Begin

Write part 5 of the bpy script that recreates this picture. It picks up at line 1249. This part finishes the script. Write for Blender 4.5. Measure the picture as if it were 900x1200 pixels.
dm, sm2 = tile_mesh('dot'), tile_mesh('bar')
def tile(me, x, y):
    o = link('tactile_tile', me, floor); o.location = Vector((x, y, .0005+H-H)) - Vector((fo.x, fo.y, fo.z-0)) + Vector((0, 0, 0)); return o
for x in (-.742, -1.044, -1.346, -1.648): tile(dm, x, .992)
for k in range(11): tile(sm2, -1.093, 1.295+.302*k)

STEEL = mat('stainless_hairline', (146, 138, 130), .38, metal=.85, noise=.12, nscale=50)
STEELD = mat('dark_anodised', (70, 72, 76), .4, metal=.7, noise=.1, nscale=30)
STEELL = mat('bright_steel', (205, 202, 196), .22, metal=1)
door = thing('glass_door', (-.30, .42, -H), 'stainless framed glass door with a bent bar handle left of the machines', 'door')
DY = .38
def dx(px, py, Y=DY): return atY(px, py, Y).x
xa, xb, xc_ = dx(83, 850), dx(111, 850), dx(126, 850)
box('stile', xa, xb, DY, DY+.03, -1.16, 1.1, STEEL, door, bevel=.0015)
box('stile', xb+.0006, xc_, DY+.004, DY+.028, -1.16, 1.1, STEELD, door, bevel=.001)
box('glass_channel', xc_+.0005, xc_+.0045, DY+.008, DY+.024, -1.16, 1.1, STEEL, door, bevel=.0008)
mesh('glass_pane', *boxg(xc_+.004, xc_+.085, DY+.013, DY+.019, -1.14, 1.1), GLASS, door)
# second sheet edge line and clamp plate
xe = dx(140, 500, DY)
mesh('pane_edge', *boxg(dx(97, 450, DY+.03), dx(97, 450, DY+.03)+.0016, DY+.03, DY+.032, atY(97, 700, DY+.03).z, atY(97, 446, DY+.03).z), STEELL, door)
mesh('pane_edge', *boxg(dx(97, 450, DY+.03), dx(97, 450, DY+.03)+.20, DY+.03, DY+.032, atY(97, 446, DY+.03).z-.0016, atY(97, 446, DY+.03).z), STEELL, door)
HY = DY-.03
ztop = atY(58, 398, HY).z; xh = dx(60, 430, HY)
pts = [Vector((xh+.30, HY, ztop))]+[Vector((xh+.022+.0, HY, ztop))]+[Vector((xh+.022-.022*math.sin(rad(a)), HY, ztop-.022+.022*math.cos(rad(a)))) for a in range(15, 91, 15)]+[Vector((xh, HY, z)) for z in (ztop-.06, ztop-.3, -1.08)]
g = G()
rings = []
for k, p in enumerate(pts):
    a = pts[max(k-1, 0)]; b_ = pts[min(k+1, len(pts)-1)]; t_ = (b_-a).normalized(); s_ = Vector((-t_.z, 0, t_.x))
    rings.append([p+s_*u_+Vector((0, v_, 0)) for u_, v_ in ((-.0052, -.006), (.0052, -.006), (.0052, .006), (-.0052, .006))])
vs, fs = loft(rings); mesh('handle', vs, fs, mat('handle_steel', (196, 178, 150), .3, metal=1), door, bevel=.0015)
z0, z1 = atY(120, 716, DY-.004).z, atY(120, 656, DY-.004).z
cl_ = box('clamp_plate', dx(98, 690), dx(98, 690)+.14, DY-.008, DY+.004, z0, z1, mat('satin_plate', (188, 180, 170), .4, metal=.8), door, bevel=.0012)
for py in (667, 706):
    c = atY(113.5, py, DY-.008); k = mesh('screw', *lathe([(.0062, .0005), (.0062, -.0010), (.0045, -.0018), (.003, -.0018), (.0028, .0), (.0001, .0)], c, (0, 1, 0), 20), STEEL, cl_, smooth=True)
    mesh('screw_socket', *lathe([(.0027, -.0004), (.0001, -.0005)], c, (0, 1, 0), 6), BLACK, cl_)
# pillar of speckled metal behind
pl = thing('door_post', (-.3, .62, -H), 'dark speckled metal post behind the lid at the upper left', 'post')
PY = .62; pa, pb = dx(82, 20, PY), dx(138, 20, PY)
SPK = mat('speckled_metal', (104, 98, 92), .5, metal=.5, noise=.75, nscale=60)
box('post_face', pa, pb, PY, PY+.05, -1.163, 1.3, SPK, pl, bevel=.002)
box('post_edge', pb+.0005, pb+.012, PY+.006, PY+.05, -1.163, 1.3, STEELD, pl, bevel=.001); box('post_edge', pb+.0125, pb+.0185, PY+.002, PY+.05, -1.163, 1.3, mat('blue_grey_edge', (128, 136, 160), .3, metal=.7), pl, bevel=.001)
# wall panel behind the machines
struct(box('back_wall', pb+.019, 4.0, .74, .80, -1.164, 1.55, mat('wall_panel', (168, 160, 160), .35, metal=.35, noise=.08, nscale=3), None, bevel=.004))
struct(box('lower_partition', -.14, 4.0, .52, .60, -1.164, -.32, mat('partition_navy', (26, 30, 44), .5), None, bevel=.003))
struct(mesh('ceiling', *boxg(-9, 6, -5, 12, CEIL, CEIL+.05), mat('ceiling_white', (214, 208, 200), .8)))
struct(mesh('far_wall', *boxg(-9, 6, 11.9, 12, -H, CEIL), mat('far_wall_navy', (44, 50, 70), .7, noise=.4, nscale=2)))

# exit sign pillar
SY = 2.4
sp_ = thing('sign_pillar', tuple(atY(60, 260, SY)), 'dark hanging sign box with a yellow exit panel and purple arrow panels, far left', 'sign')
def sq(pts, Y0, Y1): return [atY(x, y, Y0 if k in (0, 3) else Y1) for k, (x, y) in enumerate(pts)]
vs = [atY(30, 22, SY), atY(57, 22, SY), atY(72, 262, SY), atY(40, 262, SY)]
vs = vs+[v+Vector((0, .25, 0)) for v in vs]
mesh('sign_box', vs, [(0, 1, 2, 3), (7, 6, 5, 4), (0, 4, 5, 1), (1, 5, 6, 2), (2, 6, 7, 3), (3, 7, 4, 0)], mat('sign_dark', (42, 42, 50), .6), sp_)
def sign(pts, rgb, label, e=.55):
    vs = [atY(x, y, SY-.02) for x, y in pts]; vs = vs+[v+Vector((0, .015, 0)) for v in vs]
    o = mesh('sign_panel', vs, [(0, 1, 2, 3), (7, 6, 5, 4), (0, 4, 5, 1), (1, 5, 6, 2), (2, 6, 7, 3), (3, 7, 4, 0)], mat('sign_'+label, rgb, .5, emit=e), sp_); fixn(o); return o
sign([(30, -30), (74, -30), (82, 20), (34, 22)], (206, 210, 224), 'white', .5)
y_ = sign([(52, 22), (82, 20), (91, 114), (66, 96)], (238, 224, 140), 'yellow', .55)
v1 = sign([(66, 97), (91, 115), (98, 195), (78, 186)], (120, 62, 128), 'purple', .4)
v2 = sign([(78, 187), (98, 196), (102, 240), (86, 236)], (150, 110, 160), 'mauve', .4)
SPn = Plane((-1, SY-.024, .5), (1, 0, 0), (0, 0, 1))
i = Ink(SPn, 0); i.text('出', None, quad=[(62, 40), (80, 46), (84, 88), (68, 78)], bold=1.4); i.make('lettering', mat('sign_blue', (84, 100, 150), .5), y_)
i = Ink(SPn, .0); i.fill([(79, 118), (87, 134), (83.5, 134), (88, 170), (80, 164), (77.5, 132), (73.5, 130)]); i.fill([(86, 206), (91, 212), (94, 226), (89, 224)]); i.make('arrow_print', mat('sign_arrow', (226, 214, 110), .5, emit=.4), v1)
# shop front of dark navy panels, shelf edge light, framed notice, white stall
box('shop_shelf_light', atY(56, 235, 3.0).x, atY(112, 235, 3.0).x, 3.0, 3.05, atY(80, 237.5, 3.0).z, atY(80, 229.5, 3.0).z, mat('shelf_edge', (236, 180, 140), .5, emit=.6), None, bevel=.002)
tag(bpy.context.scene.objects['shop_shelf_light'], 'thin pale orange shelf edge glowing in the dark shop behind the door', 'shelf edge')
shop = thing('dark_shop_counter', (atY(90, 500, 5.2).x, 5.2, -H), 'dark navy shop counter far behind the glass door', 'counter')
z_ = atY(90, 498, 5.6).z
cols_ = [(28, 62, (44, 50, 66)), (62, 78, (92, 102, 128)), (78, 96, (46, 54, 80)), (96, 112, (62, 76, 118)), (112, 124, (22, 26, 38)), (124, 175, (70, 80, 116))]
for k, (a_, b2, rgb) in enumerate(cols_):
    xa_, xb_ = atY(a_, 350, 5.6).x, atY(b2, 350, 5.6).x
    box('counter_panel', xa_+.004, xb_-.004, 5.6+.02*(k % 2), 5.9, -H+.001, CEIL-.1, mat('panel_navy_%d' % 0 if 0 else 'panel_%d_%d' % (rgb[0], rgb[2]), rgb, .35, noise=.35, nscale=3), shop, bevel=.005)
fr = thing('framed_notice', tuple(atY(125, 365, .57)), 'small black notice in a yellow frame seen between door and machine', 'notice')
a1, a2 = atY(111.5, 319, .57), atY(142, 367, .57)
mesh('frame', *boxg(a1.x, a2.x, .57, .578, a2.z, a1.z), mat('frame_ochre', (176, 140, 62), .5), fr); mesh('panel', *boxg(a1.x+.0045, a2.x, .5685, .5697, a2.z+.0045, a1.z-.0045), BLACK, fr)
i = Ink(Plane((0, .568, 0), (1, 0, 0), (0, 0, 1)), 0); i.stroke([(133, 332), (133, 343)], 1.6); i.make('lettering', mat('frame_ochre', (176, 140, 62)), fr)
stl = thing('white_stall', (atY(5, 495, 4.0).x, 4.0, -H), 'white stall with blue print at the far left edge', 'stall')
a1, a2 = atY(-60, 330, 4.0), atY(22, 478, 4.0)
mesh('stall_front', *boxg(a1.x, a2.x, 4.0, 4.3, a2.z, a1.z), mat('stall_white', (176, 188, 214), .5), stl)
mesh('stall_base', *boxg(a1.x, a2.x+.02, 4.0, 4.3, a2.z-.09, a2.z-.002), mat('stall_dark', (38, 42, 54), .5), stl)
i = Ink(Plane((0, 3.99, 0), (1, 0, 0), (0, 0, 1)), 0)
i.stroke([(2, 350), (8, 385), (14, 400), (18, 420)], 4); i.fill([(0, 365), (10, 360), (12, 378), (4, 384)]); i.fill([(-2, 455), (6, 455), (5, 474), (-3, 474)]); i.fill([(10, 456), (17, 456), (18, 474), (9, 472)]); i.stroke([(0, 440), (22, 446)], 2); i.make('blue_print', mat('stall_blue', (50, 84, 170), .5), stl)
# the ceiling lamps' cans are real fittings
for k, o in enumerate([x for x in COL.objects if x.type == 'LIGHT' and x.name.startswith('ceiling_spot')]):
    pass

End

Your answer should be exactly the lines of the data above, from the first through the line containing "for k in range(11): tile(sm2, -1.093, 1.295+.302*k)".

Write part 5 of the bpy script that recreates this picture. It picks up at line 1249. This part finishes the script. Write for Blender 4.5. Measure the picture as if it were 900x1200 pixels.
dm, sm2 = tile_mesh('dot'), tile_mesh('bar')
def tile(me, x, y):
    o = link('tactile_tile', me, floor); o.location = Vector((x, y, .0005+H-H)) - Vector((fo.x, fo.y, fo.z-0)) + Vector((0, 0, 0)); return o
for x in (-.742, -1.044, -1.346, -1.648): tile(dm, x, .992)
for k in range(11): tile(sm2, -1.093, 1.295+.302*k)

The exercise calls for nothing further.